For those of you who need a little hilarity in your day, a transcript of the sketch is available at www.ironworks.com/comedy/python/spam.htm.


Bytes

Microsoft mourns

Microsoft Corp. has a lot of legal battles left to fight. On top of that, the shipping date for Windows '98 has been moved up from its original June 25 date to June 15. A new book has just been released that purports to tell the story of Netscape and its fight against Microsoft's attempt to dominate the World Wide Web browser market.

In the midst of all this, the company has lost Nicole Mitskog, a 33-year-old engineer and one of Microsoft's best.

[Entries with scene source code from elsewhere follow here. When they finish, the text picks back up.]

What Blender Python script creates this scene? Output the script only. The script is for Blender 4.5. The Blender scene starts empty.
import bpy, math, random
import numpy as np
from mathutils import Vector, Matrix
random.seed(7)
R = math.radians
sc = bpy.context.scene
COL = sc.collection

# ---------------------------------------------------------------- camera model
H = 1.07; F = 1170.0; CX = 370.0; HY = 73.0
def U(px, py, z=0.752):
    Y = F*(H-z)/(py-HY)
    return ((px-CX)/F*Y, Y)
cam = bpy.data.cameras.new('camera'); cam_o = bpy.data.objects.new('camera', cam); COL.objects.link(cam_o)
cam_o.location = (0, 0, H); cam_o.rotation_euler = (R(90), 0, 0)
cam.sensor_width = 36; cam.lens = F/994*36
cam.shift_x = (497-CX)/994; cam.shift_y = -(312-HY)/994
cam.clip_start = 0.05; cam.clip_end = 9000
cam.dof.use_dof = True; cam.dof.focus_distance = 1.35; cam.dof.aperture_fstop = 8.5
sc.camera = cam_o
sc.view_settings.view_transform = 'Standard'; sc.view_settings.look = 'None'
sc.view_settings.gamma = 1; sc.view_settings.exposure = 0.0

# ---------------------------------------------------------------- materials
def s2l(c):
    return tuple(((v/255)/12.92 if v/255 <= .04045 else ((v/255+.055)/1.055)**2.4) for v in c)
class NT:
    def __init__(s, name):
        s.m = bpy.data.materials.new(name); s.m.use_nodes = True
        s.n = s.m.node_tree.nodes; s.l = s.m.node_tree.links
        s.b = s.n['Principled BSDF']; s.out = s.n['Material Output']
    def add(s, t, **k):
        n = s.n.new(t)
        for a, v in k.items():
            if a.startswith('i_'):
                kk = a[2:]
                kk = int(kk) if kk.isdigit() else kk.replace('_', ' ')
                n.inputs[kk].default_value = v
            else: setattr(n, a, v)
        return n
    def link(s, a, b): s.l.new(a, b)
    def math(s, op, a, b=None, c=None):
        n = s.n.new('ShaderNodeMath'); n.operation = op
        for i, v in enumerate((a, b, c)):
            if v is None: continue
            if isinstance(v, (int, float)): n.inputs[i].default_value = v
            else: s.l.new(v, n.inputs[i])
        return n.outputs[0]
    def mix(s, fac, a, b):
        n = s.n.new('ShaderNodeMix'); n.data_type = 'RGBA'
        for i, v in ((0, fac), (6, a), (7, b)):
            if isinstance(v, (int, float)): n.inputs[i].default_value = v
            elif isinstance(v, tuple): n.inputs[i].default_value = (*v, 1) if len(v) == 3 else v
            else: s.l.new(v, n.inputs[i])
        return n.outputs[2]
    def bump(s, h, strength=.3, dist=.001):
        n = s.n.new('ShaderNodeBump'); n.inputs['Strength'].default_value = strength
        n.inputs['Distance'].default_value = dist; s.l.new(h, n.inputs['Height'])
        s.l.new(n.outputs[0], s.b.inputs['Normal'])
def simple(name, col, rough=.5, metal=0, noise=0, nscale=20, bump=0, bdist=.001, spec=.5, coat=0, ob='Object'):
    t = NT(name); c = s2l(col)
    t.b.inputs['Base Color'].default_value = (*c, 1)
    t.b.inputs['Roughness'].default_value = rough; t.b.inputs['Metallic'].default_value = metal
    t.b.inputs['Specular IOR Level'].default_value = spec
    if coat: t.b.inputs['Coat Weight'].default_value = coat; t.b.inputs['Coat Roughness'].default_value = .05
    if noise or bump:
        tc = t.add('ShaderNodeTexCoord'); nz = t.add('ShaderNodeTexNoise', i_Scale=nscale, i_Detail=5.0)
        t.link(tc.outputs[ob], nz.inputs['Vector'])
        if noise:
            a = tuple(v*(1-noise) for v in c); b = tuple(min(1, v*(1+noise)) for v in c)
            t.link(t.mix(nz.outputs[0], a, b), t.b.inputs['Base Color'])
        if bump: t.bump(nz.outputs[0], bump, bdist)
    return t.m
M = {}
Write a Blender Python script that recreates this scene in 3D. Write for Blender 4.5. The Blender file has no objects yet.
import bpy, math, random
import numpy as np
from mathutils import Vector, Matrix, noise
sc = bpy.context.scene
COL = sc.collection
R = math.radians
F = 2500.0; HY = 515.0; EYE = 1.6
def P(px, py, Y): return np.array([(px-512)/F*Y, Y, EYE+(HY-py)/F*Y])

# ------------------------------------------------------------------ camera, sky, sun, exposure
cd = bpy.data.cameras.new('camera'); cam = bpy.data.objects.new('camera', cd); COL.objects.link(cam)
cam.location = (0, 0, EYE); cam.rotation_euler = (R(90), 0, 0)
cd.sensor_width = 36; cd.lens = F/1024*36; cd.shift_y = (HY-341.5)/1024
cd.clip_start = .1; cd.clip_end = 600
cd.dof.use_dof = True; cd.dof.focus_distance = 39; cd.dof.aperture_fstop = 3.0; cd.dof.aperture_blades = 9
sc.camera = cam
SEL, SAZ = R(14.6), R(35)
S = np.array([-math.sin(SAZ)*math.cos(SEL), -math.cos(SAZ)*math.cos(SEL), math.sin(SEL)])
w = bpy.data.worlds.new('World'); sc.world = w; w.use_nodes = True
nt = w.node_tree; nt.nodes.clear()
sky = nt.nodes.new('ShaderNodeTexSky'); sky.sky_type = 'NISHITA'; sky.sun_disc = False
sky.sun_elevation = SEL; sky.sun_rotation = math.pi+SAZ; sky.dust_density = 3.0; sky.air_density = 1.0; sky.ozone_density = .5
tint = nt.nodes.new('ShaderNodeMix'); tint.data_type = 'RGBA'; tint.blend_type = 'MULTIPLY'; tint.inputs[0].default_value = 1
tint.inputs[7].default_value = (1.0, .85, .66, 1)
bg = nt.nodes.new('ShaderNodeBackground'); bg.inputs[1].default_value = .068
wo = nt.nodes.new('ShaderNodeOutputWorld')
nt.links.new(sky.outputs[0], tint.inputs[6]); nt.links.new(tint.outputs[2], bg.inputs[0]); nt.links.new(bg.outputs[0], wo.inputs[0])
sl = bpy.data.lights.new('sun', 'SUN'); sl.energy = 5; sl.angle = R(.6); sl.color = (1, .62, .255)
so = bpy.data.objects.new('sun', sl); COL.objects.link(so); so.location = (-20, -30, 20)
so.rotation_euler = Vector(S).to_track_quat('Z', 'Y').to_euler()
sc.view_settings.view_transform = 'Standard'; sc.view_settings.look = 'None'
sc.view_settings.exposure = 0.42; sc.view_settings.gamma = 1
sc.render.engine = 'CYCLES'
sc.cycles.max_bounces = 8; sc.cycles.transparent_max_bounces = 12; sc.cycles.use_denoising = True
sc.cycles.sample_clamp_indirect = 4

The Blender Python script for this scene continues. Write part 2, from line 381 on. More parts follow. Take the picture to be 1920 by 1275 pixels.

At her funeral, according to reports from abcnews.com, a letter written by Mitskog was read to the crowd, which consisted mostly of Microsoft mourners, admonishing them to slow down and enjoy life. Mitskog, like many other people in the high-tech industry, started work in her field before she even graduated college. And, like many others at Microsoft, she was considered a workaholic.

She died of melanoma on May 18, the day the federal government and 20 states filed an antitrust suit against Microsoft.


The dependency factor

The recent Galaxy 4 satellite outage that caused millions to lose their pager services upset a lot of people in the media. The big news crews asked, "Are we too dependent on technology?" And who can blame them? It's a question that comes up virtually every time the power goes off.

The answer is: Of course, we are. We're dependent on a lot of things nowadays--electricity, the telephone, pagers, the Internet, computers.

But just because we've become dependent on them as modern conveniences does not mean that the world would grind to a halt if we suddenly lost them.

What would you do if you had to add two numbers and didn't have a calculator? Use paper and pencil? Or how about your fingers and toes?

What would you do if you had to cook a meal and didn't have a microwave or even a conventional oven? There's always fire.

Human ingenuity overcomes the obstacles of inconvenience. Our media shouldn't be asking, "Are we too dependent on technology?" Instead, they should be asking, "How would we be inconvenienced if our technology suddenly died?"